Sé que me he vuelto incómoda para el sistema y para determinados miembros de la Institución a quienes molestan especialmente dos cosas. Por un lado, el trabajo social que realizo y que funciona muy bien gracias a la gran cantidad de gente implicada. Y, por otro, que el papa Francisco haya cerrado la veda a los cazadores de «herejes». Que la máxima autoridad eclesiástica haya puesto límite al odio los jode y los desespera. Sé que hablar claro resulta impertinente para algunos que intentan que mi voz no se oiga. Pero aunque yo no las denunciara, las injusticias no dejarían de existir. Mucha gente verbaliza su sintonía conmigo porque digo lo que ellos querrían decir y no pueden, por miedo o simplemente porque no tienen los medios, pero esa verdad también está en sus corazones.
«Sé que hablar claro resulta impertinente para algunos que intentan que mi voz no se oiga. Pero aunque yo no las denunciara, las injusticias no dejarían de existir.»
En una ocasión, le preguntaron al papa Francisco sobre unos casos de abuso y encubrimiento en los que actuó directamente para hacer justicia. El papa respondió: «La verdad es la verdad y no debemos esconderla». Porque es gravísimo que en nombre del Evangelio se pretenda silenciar la causa de la justicia. Es urgente trabajar al lado de los empobrecidos y luchar contra un sistema que está siendo perverso porque se ha olvidado de la dimensión esencial, de su razón de ser, que es servir a las personas, servir a la justicia y servir a la paz.

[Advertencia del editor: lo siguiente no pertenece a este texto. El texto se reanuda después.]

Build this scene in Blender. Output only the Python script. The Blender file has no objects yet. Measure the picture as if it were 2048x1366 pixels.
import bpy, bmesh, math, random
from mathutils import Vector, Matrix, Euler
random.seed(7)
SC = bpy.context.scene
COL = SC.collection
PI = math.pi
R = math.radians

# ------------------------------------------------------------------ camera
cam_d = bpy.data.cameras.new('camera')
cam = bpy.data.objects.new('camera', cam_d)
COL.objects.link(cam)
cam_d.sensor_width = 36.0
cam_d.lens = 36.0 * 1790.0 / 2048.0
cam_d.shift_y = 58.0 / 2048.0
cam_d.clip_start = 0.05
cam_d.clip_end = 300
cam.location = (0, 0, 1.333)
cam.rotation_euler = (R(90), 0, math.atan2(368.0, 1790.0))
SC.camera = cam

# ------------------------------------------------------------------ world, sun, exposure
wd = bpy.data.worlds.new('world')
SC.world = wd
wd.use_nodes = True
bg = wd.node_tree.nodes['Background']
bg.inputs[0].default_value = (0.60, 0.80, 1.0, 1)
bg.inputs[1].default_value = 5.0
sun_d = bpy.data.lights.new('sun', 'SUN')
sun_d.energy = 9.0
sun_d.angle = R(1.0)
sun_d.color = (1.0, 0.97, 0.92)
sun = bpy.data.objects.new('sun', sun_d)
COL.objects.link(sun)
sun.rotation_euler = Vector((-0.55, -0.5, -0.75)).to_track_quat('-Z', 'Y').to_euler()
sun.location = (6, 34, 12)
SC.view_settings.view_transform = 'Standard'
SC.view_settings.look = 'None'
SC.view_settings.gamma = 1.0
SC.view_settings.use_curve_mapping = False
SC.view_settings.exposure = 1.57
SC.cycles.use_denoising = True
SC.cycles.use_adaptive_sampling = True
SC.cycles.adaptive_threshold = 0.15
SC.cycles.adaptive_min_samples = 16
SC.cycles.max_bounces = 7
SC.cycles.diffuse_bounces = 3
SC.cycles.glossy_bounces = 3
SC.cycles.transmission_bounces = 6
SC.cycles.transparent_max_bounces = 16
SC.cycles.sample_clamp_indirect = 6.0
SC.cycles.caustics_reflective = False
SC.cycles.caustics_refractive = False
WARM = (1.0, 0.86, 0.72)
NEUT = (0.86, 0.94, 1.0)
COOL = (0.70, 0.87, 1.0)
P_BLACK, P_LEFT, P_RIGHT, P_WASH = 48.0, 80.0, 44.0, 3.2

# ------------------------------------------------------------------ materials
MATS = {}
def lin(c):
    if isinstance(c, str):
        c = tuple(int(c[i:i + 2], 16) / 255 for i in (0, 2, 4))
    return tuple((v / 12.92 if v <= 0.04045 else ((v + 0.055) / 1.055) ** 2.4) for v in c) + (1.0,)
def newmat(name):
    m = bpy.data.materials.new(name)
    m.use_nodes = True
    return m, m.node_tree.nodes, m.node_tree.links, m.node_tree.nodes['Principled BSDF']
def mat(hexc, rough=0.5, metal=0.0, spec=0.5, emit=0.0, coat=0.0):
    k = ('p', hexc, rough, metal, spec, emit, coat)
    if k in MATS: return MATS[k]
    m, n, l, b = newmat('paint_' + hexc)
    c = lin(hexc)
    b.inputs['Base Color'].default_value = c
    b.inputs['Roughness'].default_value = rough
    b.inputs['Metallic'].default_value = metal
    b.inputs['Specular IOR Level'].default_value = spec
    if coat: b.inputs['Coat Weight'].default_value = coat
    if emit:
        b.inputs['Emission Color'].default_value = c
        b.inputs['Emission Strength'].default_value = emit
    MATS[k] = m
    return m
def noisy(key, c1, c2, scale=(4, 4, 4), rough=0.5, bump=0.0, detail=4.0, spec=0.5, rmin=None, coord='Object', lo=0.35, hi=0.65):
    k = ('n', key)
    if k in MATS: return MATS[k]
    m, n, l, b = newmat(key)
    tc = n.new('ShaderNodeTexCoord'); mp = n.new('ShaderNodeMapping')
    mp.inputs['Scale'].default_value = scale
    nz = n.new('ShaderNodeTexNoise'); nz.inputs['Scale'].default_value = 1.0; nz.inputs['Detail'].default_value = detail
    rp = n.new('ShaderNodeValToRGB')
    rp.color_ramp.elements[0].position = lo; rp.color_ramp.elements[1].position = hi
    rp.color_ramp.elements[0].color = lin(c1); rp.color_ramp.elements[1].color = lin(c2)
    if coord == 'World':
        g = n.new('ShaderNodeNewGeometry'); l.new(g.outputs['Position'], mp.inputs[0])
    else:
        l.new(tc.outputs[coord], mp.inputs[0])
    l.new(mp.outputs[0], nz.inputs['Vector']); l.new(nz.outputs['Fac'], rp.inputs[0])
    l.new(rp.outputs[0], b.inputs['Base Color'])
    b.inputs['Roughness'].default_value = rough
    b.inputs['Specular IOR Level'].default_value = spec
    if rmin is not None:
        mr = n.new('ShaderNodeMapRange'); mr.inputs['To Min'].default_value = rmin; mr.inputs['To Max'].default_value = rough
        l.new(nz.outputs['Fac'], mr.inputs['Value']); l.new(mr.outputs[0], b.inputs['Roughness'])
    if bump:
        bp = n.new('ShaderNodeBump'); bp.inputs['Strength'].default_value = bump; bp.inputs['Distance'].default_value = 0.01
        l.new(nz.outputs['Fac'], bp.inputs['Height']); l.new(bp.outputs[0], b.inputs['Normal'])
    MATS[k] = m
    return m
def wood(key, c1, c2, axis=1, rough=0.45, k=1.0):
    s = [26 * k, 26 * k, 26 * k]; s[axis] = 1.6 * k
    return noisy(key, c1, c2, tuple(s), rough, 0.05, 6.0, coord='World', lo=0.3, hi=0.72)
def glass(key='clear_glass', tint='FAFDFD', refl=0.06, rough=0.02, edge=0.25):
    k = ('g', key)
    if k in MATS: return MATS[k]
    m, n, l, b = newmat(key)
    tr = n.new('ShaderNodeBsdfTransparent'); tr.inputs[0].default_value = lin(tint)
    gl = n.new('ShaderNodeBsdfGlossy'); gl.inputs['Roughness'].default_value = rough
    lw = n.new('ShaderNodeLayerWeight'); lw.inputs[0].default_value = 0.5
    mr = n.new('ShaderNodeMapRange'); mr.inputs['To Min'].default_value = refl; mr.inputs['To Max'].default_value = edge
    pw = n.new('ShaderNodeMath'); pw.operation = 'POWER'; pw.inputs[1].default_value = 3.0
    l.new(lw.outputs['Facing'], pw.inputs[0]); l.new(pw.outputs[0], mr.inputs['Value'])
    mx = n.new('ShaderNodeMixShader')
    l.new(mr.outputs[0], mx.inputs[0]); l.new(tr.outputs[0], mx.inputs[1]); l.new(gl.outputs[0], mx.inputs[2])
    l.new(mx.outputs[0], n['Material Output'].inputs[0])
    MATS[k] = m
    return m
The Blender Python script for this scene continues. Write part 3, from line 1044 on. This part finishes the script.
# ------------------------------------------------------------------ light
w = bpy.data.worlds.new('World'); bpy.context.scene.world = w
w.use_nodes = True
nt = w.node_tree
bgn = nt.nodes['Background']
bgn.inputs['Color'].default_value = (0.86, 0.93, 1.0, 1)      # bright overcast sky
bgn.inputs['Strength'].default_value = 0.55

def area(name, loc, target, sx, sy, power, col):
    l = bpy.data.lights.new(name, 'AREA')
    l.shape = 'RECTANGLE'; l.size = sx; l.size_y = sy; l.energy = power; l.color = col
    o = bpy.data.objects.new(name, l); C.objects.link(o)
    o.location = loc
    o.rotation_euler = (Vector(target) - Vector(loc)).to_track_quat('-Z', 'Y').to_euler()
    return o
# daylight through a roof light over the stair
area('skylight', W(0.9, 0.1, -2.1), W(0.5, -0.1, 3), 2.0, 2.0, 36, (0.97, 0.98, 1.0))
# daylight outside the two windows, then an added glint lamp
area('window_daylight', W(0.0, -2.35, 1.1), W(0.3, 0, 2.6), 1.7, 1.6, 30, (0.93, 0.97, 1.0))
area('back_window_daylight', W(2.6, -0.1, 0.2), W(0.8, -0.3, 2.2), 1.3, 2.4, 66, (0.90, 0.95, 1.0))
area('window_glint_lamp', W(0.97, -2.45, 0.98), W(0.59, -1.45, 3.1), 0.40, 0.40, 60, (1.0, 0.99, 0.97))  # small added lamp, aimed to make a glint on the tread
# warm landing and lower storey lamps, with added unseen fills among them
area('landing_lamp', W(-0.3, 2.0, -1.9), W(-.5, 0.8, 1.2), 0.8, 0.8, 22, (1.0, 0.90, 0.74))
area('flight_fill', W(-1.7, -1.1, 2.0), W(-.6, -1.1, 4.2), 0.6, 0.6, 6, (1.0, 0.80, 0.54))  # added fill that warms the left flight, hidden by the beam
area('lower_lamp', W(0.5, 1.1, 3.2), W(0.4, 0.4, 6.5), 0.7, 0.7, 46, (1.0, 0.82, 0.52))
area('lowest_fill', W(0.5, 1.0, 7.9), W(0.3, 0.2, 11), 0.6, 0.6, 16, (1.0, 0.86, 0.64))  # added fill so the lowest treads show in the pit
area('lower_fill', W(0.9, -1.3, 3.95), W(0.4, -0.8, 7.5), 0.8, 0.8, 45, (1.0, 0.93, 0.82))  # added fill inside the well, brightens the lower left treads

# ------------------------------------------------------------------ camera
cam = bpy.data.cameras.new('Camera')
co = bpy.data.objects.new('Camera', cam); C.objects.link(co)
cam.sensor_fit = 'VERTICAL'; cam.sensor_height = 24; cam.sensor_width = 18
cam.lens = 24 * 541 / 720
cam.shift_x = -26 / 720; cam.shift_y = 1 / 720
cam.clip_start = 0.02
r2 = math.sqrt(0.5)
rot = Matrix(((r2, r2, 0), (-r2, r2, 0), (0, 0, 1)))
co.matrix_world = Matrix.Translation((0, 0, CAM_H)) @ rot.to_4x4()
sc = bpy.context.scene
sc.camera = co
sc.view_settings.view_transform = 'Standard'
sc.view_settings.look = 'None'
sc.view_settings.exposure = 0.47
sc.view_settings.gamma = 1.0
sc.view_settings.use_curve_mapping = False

Me gané el mote, lo reconozco. Soy la monja cojonera. Tal vez hice méritos por tener a veces la boca caliente y denunciar. No soporto ver cómo hieren la dignidad y el respeto de las personas después de haberlas humillado con su codicia y su voracidad, exigiéndoles más y más sacrificios, más austeridad, más esfuerzo, mientras ellos se han convertido en una banda que dispendia de forma obscena e insultante. Me rebelo contra estos individuos que se aprovechan de sus cargos en el Gobierno y de su poder para vivir a costa de la gente a la que deberían servir y defender.